2010 WL 3303753 (Sup. Ct., Aug 12, 2010)
Mastec and Hylan entered into a subcontract in May of 2000 which Hylan was to install fiber optic wiring on a private project. The work was to be performed in New York, but the parties agreed that the contract would be governed by Florida law.
The subcontract contained a “pay-if-paid” provision which is prohibited in NY in violation of Lien Law Sec. 34 (see: West-Fair Elec. Contr. v. Aetna C&S). However, pay-if-paid provisions are permissible in Florida, and NY courts will enforce that provision in a contract which is governed by Florida law (see: Welsbach Elec. v. Mastec).
That would not be the case, however, if the contract was entered into after January 13, 2003, and was part of a project costing a total of $250,000 or more. In that event, General Business Law Sec. 757(1), as part of the new Private Prompt Pay Law, declares that the choice of law provision in the Hyland subcontract would have been null and void.
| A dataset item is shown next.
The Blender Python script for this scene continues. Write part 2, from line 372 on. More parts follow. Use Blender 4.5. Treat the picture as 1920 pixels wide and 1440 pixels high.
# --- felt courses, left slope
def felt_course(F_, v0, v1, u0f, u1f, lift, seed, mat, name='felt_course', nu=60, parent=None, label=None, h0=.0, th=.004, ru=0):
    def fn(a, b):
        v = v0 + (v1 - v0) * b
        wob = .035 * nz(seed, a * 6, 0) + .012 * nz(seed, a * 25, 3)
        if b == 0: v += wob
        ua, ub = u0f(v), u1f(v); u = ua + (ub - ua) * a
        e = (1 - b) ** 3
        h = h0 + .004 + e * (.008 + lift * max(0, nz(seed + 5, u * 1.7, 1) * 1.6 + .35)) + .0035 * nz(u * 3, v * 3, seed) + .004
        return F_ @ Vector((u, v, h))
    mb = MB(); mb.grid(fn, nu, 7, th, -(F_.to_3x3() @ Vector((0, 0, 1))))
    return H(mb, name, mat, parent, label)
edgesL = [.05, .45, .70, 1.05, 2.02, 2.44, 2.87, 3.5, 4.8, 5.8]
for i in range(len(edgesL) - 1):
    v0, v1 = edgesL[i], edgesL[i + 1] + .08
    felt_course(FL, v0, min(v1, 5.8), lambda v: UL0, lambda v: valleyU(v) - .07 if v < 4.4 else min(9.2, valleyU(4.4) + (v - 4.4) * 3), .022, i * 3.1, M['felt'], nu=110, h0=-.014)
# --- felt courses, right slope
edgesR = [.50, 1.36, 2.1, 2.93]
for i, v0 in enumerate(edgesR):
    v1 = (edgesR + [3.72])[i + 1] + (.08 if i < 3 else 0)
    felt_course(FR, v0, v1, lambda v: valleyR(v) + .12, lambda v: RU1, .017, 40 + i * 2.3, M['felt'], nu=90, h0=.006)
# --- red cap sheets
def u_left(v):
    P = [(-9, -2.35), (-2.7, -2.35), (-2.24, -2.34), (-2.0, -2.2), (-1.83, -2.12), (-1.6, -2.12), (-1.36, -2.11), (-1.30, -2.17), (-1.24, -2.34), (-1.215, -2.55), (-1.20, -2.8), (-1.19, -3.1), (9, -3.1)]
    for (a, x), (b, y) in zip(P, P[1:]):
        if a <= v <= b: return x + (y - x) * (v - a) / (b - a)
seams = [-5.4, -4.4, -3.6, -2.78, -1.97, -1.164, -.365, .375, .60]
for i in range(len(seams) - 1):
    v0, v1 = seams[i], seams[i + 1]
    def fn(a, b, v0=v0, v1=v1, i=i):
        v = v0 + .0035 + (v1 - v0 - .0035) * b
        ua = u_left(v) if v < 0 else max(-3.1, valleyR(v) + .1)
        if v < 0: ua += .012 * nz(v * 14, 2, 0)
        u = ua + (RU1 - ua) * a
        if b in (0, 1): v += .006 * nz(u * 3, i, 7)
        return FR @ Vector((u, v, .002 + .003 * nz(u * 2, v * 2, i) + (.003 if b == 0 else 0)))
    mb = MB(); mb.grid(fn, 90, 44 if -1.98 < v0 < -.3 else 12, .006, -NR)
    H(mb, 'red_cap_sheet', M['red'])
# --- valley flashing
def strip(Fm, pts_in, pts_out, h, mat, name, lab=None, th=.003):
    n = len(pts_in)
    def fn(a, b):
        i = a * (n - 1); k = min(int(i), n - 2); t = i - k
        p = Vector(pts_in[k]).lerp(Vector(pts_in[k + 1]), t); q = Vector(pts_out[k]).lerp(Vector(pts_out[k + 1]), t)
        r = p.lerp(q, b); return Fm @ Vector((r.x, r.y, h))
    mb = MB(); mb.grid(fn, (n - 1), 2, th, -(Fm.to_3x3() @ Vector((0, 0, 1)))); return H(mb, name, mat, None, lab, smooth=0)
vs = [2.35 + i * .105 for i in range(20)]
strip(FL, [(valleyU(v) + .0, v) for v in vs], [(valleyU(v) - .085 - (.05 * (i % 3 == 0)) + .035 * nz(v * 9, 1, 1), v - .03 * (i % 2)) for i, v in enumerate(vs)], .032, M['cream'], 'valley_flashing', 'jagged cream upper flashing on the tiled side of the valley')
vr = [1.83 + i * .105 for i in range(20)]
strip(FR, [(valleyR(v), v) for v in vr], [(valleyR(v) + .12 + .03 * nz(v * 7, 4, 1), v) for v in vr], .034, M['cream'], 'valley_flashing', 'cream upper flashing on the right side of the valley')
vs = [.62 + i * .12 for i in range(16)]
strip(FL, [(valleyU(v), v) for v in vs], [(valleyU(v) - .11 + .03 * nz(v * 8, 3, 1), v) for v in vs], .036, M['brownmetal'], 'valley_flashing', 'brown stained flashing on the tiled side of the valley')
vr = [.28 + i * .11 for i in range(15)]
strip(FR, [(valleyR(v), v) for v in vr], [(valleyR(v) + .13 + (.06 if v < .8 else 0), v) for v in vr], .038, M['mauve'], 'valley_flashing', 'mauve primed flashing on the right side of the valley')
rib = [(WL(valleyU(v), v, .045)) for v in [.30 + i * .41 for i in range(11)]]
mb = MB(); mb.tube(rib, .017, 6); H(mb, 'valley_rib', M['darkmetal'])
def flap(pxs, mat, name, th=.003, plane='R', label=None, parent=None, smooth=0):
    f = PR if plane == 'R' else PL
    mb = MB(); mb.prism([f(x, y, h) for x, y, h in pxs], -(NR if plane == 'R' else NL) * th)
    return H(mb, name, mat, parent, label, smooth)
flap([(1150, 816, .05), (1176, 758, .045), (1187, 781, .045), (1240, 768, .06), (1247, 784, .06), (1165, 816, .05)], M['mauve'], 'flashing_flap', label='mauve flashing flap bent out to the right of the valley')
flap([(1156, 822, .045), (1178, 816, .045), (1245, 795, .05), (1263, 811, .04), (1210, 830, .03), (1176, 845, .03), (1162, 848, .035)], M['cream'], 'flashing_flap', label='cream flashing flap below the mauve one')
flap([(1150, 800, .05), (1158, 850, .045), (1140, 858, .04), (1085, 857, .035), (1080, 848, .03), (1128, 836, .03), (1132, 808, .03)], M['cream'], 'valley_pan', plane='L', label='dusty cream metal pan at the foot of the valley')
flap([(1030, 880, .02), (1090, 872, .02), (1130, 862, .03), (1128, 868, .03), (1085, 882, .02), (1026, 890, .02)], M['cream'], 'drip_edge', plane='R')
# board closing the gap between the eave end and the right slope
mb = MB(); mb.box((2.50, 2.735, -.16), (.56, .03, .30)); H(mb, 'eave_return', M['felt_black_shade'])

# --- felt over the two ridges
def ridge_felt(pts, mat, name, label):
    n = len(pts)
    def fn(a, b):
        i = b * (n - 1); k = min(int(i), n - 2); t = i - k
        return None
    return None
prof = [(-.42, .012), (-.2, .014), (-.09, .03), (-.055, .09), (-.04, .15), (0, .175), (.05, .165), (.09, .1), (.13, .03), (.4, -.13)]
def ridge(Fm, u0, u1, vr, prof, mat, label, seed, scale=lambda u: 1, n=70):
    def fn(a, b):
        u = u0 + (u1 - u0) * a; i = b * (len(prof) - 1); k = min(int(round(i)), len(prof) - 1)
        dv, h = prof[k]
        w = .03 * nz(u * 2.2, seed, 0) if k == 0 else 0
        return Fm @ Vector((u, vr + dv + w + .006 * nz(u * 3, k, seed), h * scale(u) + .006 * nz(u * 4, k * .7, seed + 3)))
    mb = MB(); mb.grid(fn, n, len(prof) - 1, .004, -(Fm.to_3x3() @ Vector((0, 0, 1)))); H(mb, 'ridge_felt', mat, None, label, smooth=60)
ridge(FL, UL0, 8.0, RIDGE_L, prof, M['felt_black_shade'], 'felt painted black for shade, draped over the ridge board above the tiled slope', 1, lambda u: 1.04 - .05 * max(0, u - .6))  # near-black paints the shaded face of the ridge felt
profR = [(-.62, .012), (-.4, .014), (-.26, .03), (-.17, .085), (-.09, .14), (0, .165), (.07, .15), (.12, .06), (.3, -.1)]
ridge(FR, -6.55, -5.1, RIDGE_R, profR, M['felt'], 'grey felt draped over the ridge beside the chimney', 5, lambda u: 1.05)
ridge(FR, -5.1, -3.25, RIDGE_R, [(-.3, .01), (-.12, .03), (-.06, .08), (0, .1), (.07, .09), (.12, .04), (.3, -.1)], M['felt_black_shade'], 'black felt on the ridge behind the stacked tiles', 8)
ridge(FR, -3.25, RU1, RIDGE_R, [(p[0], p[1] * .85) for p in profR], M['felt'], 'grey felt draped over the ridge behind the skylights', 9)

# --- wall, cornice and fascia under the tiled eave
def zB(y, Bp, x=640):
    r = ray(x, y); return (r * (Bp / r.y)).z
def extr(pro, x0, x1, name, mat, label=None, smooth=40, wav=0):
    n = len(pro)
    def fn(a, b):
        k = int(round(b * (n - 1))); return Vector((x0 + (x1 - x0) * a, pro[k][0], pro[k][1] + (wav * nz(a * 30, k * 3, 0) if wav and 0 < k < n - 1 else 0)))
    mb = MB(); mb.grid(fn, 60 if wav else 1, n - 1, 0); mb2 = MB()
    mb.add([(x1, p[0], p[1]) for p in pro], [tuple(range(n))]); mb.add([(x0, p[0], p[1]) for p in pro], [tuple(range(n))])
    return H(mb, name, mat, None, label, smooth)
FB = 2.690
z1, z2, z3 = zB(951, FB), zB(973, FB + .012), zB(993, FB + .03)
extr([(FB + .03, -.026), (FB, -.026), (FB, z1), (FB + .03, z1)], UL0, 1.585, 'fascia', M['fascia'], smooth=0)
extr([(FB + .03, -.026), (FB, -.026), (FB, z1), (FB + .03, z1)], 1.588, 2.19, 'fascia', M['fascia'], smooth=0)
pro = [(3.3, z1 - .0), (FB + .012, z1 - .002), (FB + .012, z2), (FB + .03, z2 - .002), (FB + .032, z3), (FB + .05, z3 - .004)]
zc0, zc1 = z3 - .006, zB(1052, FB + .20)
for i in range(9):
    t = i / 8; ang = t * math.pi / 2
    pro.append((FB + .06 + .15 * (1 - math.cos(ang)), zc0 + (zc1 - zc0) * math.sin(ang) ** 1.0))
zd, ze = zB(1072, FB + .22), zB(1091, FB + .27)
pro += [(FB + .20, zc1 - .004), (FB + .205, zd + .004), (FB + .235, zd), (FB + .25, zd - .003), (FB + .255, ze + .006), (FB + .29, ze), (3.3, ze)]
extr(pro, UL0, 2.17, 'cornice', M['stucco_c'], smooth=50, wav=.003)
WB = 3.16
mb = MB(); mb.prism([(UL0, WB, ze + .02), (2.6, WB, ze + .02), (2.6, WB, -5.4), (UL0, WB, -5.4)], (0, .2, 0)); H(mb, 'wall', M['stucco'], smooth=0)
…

Gen Bus L Sec. 757 states in relevant part: “The following provisions of construction contracts shall be void and unenforceable:
1. A provision …in, collateral to or affecting a construction contract, with the exception of a contract with a material supplier, that makes the contract subject to the laws of another state or that requires any litigation, arbitration or other dispute resolution proceeding arising from the contract to be conducted in another state.”
This change in the law came too late to benefit Hyland, and it could only be paid what ever Mastec had received from the owner.